| Atatürk cenaze töreni |
ATATÜRK'ÜN CENAZE NAMAZI NEREDE NASIL KILINDI
Ayrıntılara geçmeden önce belirtmeliyim ki: Atatürk’ün cenaze namazı kılınmıştı!
Namaza katılanlardan iki kişiyi yakından tanıdım. Uzun bir ömür süren ve 1980’lere kadar hayatta kalan bu kişilerden biri, 19 Kasım sabahı Dolmabahçe’de yaşananları bana birkaç kez ayrıntılarıyla anlattı ve onun aktardıklarını aşağıda paylaşıyorum:
Dolmabahçe Sarayı’nda katafalka konulan cenazenin Ankara’ya nakil günü yaklaşırken, Ankara’dan “dinî merasim kesinlikle yapılmayacak” şeklinde bir talimat geldiğini duyduk. Bu talimatı hiçbirimiz görmedik, resmî olarak da tebliğ edilmedi, ancak emir Dolmabahçe’de neredeyse herkesin dilindeydi.
Cenaze, 19 Kasım sabahı erken saatlerde Ankara’ya götürülmek üzere saraydan alınacaktı. Hazırlıklar sürerken, rahmetlinin hemşiresi Makbule Hanım katafalkın bulunduğu yere geldi ve "Cenaze namazı kılınmadan Mustafa’mı hiçbir yere göndermem!" diye bağırarak tabutun yanına oturdu. Ortalık karıştı.
Bazı işgüzarlar, "Ankara’dan emir geldi hanımefendi, yapmayın, etmeyin," diyerek Makbule Hanım’ı sakinleştirmeye çalıştılar. Ancak hanımefendi daha da öfkelendi ve "Namazı kılınmadan burayı terk etmem! Beni kolumdan tutup dışarı atmadan ağabeyimi götüremezsiniz," dedi.
Maiyet erkânı iyice telaşlandı ve ne yapmaları gerektiğini öğrenmek için Ankara’yı aradılar. Yarım saat sonra Ankara’dan yeni bir talimat geldi.
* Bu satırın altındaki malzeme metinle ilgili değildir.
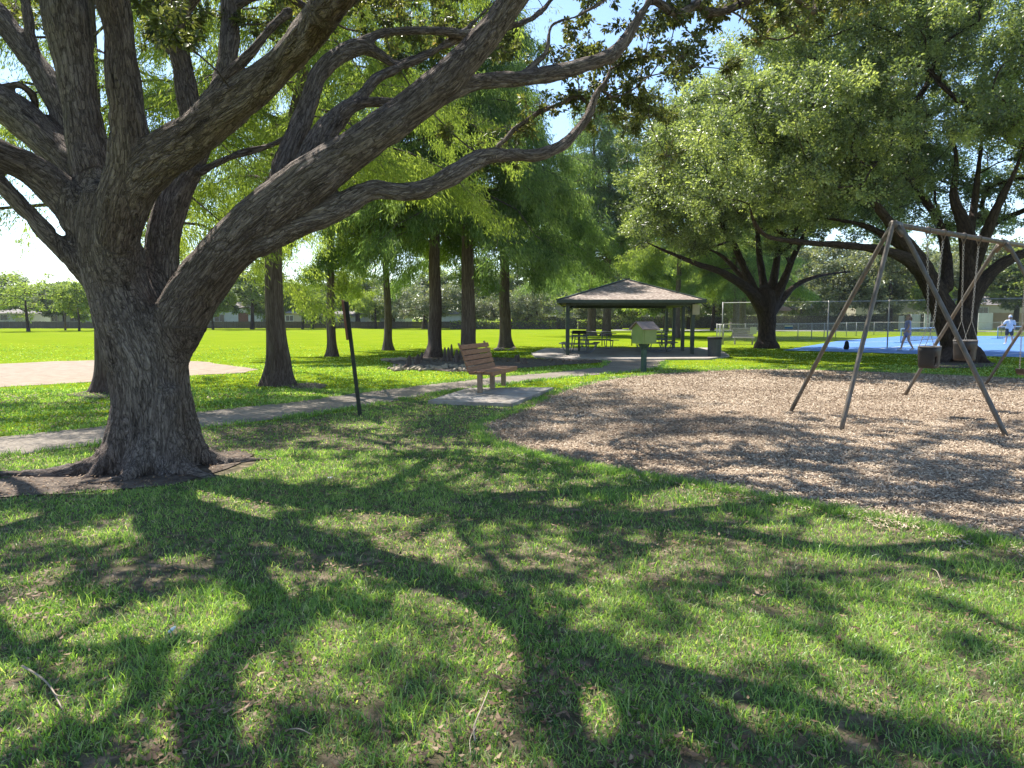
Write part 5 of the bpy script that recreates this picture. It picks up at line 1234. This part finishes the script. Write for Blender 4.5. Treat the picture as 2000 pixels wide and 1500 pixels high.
# ------------------------------------------------------------------ people
def person(loc, rz, pose, label, hs=1.0):
    """pose: joint chains in local metres, x = the way the person faces"""
    r = empty('person', loc, rz, label=label, cat='person'); cp = Caps()
    cp.chain([(0, 0, .92), (.0, 0, 1.0), (.01, 0, 1.12), (.01, 0, 1.28), (0, 0, 1.40)], [.125, .12, .115, .125, .085], 14)
    cp.chain([(0, -.15, 1.39), (0, .15, 1.39)], [.065, .065], 10); cp.chain([(0, -.07, .93), (0, .07, .93)], [.11, .11], 10)
    cp.chain([(0, 0, 1.40), (.012, 0, 1.49)], [.052, .05], 10)
    cp.chain([(.015, 0, 1.50), (.022, 0, 1.56), (.012, 0, 1.63), (.005, 0, 1.655)], [.062, .082, .092, .08], 14)
    cp.chain([(.045, 0, 1.50), (.06, 0, 1.515)], [.035, .03], 8); cp.chain([(.095, 0, 1.585), (.113, 0, 1.555)], [.011, .016], 6)
    for s in (-1, 1): cp.chain([(.005, s * .088, 1.585), (.0, s * .094, 1.555)], [.018, .012], 6)
    for s, k in ((-1, 'R'), (1, 'L')):
        J = pose['leg' + k]; cp.chain(J[:2], [.088, .06], 12); cp.chain(J[1:3], [.058, .038], 12); cp.chain([J[2], J[3]], [.04, .03], 8)
        J = pose['arm' + k]; cp.chain(J[:2], [.05, .038], 10); cp.chain(J[1:3], [.038, .026], 10)
        w = np.array(J[2]); d = nrm(np.array(J[2]) - np.array(J[1])); sd = np.array([0, 1.0, 0]) if abs(d[1]) < .8 else np.array([1.0, 0, 0]); nn = nrm(np.cross(d, sd)); 
        cp.chain([w, w + d * .07], [.026, .03], 8)
        for f_, (o_, L_) in enumerate(((-.024, .062), (-.008, .072), (.008, .068), (.024, .052))):
            b0_ = w + d * .08 + nn * o_; cp.chain([b0_, b0_ + d * L_ * .5, b0_ + d * L_ * .85 + sd * .012 * s * -1], [.009, .0085, .0075], 6)
        cp.chain([w + d * .03 + nn * .03, w + d * .065 + nn * .055], [.011, .009], 6)
    cp.build('body', .0125, 3, M['skin'], r)
    e = MB()
    for s in (-1, 1): e.box((.104, s * .032, 1.592), (.01, .018, .009))
    e.build('eyes', M['black'], r)
    m = MB(); m.box((.098, 0, 1.525), (.012, .042, .008)); m.build('mouth', M['rustpanel'], r)
    return r
# woman walking left across the court
q = G(1771, 685)
pw = person(tuple(q), R(172), {'legR': [(0, -.08, .90), (.15, -.08, .50), (.24, -.08, .10), (.36, -.08, .07)], 'legL': [(0, .08, .90), (-.04, .08, .49), (-.24, .08, .13), (-.14, .08, .05)],
  'armR': [(0, -.19, 1.38), (-.06, -.23, 1.12), (.02, -.24, .88)], 'armL': [(0, .19, 1.38), (.05, .23, 1.12), (.2, .22, .92)]}, 'woman in a lavender dress walking left on the blue court')
cl = Caps(); cl.chain([(0, 0, .80), (0, 0, .95), (.0, 0, 1.10), (.01, 0, 1.28), (0, 0, 1.39)], [.165, .152, .135, .145, .10], 16); cl.chain([(0, -.16, 1.38), (0, .16, 1.38)], [.078, .078], 10)
for s in (-1, 1): cl.chain([(0, s * .19, 1.38), (0, s * .215, 1.24)], [.064, .058], 10)
cl.build('dress', .014, 3, M['lavender'], pw)
hr = Caps(); hr.chain([(-.025, 0, 1.56), (-.02, 0, 1.655)], [.088, .088], 14); hr.chain([(-.10, 0, 1.62), (-.15, 0, 1.54), (-.14, 0, 1.44)], [.04, .045, .02], 10); hr.build('hair', .012, 3, M['hair'], pw)
for J in (((.22, -.08, .06), (.38, -.08, .06)), ((-.27, .08, .10), (-.12, .08, .05))):
    s = Caps(); s.chain(J, [.05, .04], 10); s.build('shoe', .012, 2, M['whitecloth'], pw)
# man with his back to the camera
q = G(1970, 673)
pm = person(tuple(q), R(75), {'legR': [(0, -.09, .90), (.05, -.16, .48), (.02, -.2, .10), (.13, -.22, .06)], 'legL': [(0, .09, .90), (.02, .13, .48), (-.06, .18, .10), (.05, .21, .06)],
  'armR': [(0, -.20, 1.38), (-.02, -.28, 1.14), (.12, -.30, .95)], 'armL': [(0, .20, 1.38), (.03, .34, 1.16), (.2, .46, 1.05)]}, 'man in a white shirt, dark shorts and white cap seen from behind on the court')
cl = Caps(); cl.chain([(0, 0, .90), (.0, 0, 1.05), (.01, 0, 1.26), (0, 0, 1.39)], [.165, .162, .165, .115], 16); cl.chain([(0, -.17, 1.38), (0, .17, 1.38)], [.085, .085], 10); cl.chain([(0, -.06, 1.0), (0, .06, 1.0)], [.15, .15], 10)
cl.chain([(0, -.20, 1.38), (-.01, -.25, 1.22)], [.072, .068], 10); cl.chain([(0, .20, 1.38), (.02, .29, 1.25)], [.072, .068], 10); cl.build('shirt', .014, 3, M['whitecloth'], pm)
cl = Caps(); cl.chain([(0, -.07, .90), (0, .07, .90)], [.14, .14], 12); cl.chain([(0, -.09, .88), (.03, -.13, .62)], [.115, .10], 12); cl.chain([(0, .09, .88), (.01, .12, .62)], [.115, .10], 12); cl.build('shorts', .014, 3, M['darkcloth'], pm)
hr = Caps(); hr.chain([(-.03, 0, 1.55), (-.02, 0, 1.6)], [.085, .085], 12); hr.build('hair', .012, 3, M['hair'], pm)
hr = Caps(); hr.chain([(-.005, 0, 1.645), (.0, 0, 1.67)], [.098, .09], 14); hr.chain([(.08, 0, 1.645), (.15, 0, 1.64)], [.05, .035], 10); hr.build('cap', .012, 2, M['whitecloth'], pm)
for J in (((0, -.2, .06), (.16, -.23, .05)), ((-.09, .18, .06), (.08, .22, .05))):
    s = Caps(); s.chain(J, [.05, .042], 10); s.build('shoe', .012, 2, M['whitecloth'], pm)

# ------------------------------------------------------------------ far fences, hedges, houses
def board_fence(px0, px1, D, top, label, mat, group=None, base=0, name='board_fence'):
    x0 = (px0 - 1000) / FPX * D; x1 = (px1 - 1000) / FPX * D; h = 1.6 + (HY - top) / FPX * D
    r = empty(name, (x0, D, 0), label=label, cat='fence', group=group); b = MB(); n = int((x1 - x0) / .16); rg = np.random.default_rng(abs(int(px0)) + 3)
    for i in range(n): b.box((i * .16 + .075, .006 * rg.standard_normal(), h / 2 + .02 * rg.standard_normal()), (.148, .02, h))
    b.build('boards', M[mat], r); p = MB()
    for i in range(0, n, 15): p.box((i * .16, .07, h / 2), (.1, .1, h + .04))
    p.box(((x1 - x0) / 2, .03, h * .8), (x1 - x0, .04, .09)); p.box(((x1 - x0) / 2, .03, h * .25), (x1 - x0, .04, .09))
    p.build('framing', M[mat], r); return r
board_fence(-260, 880, 105, 628, 'long dark wooden fence along the far left side of the lawn', 'fencewood')
board_fence(1935, 2010, 104, 611, 'tan wooden fence behind the man in the white shirt', 'tanwood'); board_fence(2011, 2090, 104, 608, 'grey-brown wooden fence at the right edge', 'fencewood')
def hedge(px0, px1, D, top, label, mat, seed, base=0):
    x0 = (px0 - 1000) / FPX * D; x1 = (px1 - 1000) / FPX * D; h = 1.6 + (HY - top) / FPX * D; rg = np.random.default_rng(seed); w = x1 - x0; n = int(w * 260)
    c = np.stack([rg.random(n) * w, (rg.random(n) - .5) * 1.4, h * rg.random(n) ** .7], 1); sh = 1 - .12 * n2(c[:, 0], c[:, 1], .8, seed); c[:, 2] *= sh
    V, F = leaf_quads(c, rg.standard_normal((n, 3)), rg.standard_normal((n, 3)) + [0, -.5, .6], np.full(n, .2), np.full(n, .13))
    r = empty('hedge', (x0, D, 0), label=label, cat='hedge'); np_obj('foliage', V, F, M[mat], r, attrs={'tint': np.clip(.4 + .5 * (rg.random(n) - .5), 0, 1)})
    b = MB(); b.box((w / 2, 0, h * .42), (w, .9, h * .84)); b.build('stems', M['fencewood'], r); return r
hedge(880, 1086, 98, 626, 'clipped pale green hedge behind the bench', 'leaf_lime', 1); hedge(1087, 1135, 99, 617, 'dark hedge left of the pavilion', 'leaf_grey', 2)
hedge(1128, 1214, 96, 624, 'low pale hedge seen under the pavilion roof', 'leaf_lime', 3); hedge(1000, 1420, 108, 614, 'long dark hedge at the foot of the pale wall', 'leaf_grey', 4)
hedge(1425, 1720, 92, 612, 'dark hedge beyond the blue court', 'leaf_grey', 5); hedge(1690, 1880, 98, 608, 'dark hedge behind the white panels', 'leaf_grey', 6)
def house(px0, px1, D, eave, ridge, wall, roof, label, wins=(), doors=(), depth=9, hip=True, name='house', rmat=None):
    x0 = (px0 - 1000) / FPX * D; x1 = (px1 - 1000) / FPX * D; w = x1 - x0; Z = lambda t: 1.6 + (HY - t) / FPX * D; he = Z(eave); hr = Z(ridge)
    r = empty(name, (x0, D, 0), label=label, cat='house'); MB().box((w / 2, depth / 2, he / 2), (w, depth, he)).build('wall', M[wall], r)
    o = .5; a = w * .28 if hip else 0; b = MB(); v = [(-o, -o, he), (w + o, -o, he), (w + o, depth + o, he), (-o, depth + o, he), (a - (0 if hip else o), depth / 2, hr), (w - a + (0 if hip else o), depth / 2, hr)]
    b.add(v, [(0, 1, 5, 4), (1, 2, 5), (2, 3, 4, 5), (3, 0, 4), (0, 3, 2, 1)]); b.build('roof', M[roof], r)
    for (a_, c_, t, bt) in wins:
        xa = (a_ - 1000) / FPX * D - x0; xb = (c_ - 1000) / FPX * D - x0; zt = Z(t); zb = max(.1, Z(bt)); f = MB(); cx, cz = (xa + xb) / 2, (zt + zb) / 2; W_, H_ = xb - xa, zt - zb
        for s in (-1, 1): f.box((cx + s * W_ / 2, -.03, cz), (.1, .08, H_ + .1)); f.box((cx, -.03, cz + s * H_ / 2), (W_ - .1, .08, .1))
        f.box((cx, -.03, cz), (.06, .06, H_ - .1)); fo = f.build('window', M['frame'], r); p = MB().box((cx, -.005, cz), (W_ - .1, .03, H_ - .1)).build('pane', M['glass'], fo)
    for (a_, c_, t, m_) in doors:
        xa = (a_ - 1000) / FPX * D - x0; xb = (c_ - 1000) / FPX * D - x0; zt = Z(t); MB().box(((xa + xb) / 2, -.03, zt / 2), (xb - xa, .08, zt)).build('door', M[m_], r)
    return r
house(102, 176, 122, 588, 572, 'whitewall', 'roofgrey', 'white two-storey house with dark ground floor windows beyond the fence', wins=[(104, 117, 616, 628), (140, 157, 616, 627)])
house(-60, 34, 118, 612, 603, 'whitewall', 'roofgrey', 'low house with a pale roof at the left edge', wins=[(5, 20, 614, 626)])
house(392, 515, 122, 602, 590, 'whitewall', 'roofgrey', 'pale house left of the nearest cypress with a red-brown garage opening', wins=[(421, 441, 614, 628)], doors=[(468, 487, 611, 'rustpanel')])
house(556, 606, 118, 612, 603, 'creamwall', 'roofgrey', 'small pale house right of the nearest cypress', wins=[(560, 575, 616, 627)])
house(618, 714, 120, 618, 608, 'whitewall', 'roofgrey', 'low house with a pale roof behind the leaning sign post', wins=[(660, 686, 619, 628)])
house(742, 792, 124, 614, 606, 'whitewall', 'roofgrey', 'small house behind the trees right of the sign post')
house(858, 900, 118, 614, 606, 'whitewall', 'roofgrey', 'house with a light gable behind the cypress next to the bench')
house(1000, 1300, 124, 596, 585, 'creamwall', 'roofgrey', 'long pale building behind the trees and the pavilion', wins=[(1040, 1060, 600, 612), (1230, 1250, 600, 612)])
house(1528, 1566, 104, 607, 598, 'creamwall', 'roofred', 'tan house with a terracotta roof beyond the court', wins=[(1535, 1548, 609, 617)])
house(1584, 1650, 110, 600, 588, 'creamwall', 'roofgrey', 'tan house half hidden by trees left of the swing legs', wins=[(1600, 1614, 604, 614)])
house(1668, 1880, 124, 588, 578, 'creamwall', 'roofgrey', 'long pale building beyond the court hedge', wins=[(1700, 1716, 594, 604), (1740, 1756, 594, 604)])
house(1870, 2120, 122, 596, 578, 'creamwall', 'roofgrey', 'grey roofed house behind the tan wooden fence', wins=[(1905, 1925, 600, 612)])
def panel(px0, px1, D, top, label, n_):
    x0 = (px0 - 1000) / FPX * D; x1 = (px1 - 1000) / FPX * D; h = 1.6 + (HY - top) / FPX * D
    r = empty('fence_panel', (x0, D, 0), label=label, cat='fence panel', group='white fence panels beyond the court'); MB().box(((x1 - x0) / 2, 0, h / 2), (x1 - x0 - .12, .05, h), bev=.01).build('panel', M['whitewall'], r)
    p = MB()
    for x in (0, x1 - x0): p.box((x, 0, h / 2), (.11, .11, h + .08))
    p.build('posts', M['frame'], r)
panel(1753, 1762, 92, 617, 'narrow white panel left of the walking woman', 1); panel(1777, 1793, 92, 614, 'wide white panel right of the walking woman', 2); panel(1803, 1817, 92, 613, 'white panel beside the left stem of the large oak', 3)
panel(1908, 1934, 92, 612, 'white panel left of the tan wooden fence', 4); panel(1824, 1832, 92, 613, 'narrow white panel directly left of the large oak stem', 5)

# ------------------------------------------------------------------ light summer haze over the far lawn
if HAZE:
    mh = bpy.data.materials.new('haze_air'); mh.use_nodes = True; nt = mh.node_tree; nt.nodes.clear()
    oo = nt.nodes.new('ShaderNodeOutputMaterial'); pv_ = nt.nodes.new('ShaderNodeVolumePrincipled'); pv_.inputs['Density'].default_value = HAZE; pv_.inputs['Color'].default_value = (.85, .92, 1, 1)
    pv_.inputs['Anisotropy'].default_value = .4; nt.links.new(pv_.outputs[0], oo.inputs['Volume'])
    b = MB(); b.box((0, 420, 12), (1040, 1000, 27)); h_ = b.build('haze', mh); tag(h_, kind='stuff')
Gözlerden uzak, mümkün olduğunca az bir cemaatle, dışarıya hiçbir şekilde yansıtılmadan kılınsın; kesinlikle fotoğraf çekilmesin ve namazın kılındığı protokol kayıtlarında yer almasın deniliyordu.
Makbule Hanım’ın namazın camilerden birinde kılınması yolunda ısrar edebileceği düşünülerek zamanın Diyanet İşleri Reisi Rıfat Efendi’den (Börekçi) sarayda kılınabileceği konusunda fetva da alınmıştı.
Atatürk'ün Cenaze Namazında Kaç Kişi Vardı:
Atatürk'ün cenaze namazında cemaat 11 kişiydi. Yanlış saymadıysam, cemaat ben de dahil olmak üzere 11 kişiden oluşuyordu. İmamete Şerefeddin Efendi geçti (dört yıl sonra, 1942'de Diyanet İşleri Başkanı olacak olan din âlimi Şerefeddin Yaltkaya). Ancak o yıllarda Arapça ezan ve tekbir yasaktı ve ne yapacağımız konusunda kararsızdık. Arapça tekbir getirdiğimizde devletin, Türkçe okuduğumuzda ise Makbule Hanım'ın tepkisiyle karşılaşmamız ve hanımefendinin "Yeniden, doğru dürüst kılın" demesi ihtimali vardı. Tabutun önünde saf tuttuk.
Şerefeddin Efendi imamete geçti, tekbiri “Tanrı uludur” diye Türkçe söyledi, namaza başladık ve diğer üç tekbiri de Türkçe olarak getirdi. Sıra “Esselâmü aleyküm ve rahmetullah” diyerek selâma gelmişti. Şerefeddin Efendi her iki selâmı da “Esenlik üzerinize olsun” diyerek yine Türkçe verdi. Selâmları verirken başını her iki yana çevirdiği sırada yüzünde acı bir tebessüm varmış gibi hissettim ama emin değilim, belki yanılmışımdır. Makbule Hanım, namazı salonun bir köşesinde ağlayarak ve dua ederek takip etti; çok şükür korktuğumuz bir şey olmadı.
Tekbirin ve selamların Türkçe olmasına bir şey demedi; belki de ağabeyini kaybetmenin verdiği acıdan bunu fark etmemişti. Namaz bitince kapılar açıldı, askerler geldi ve tabutu saraydan çıkarıp avludaki top arabasına yerleştirdiler...".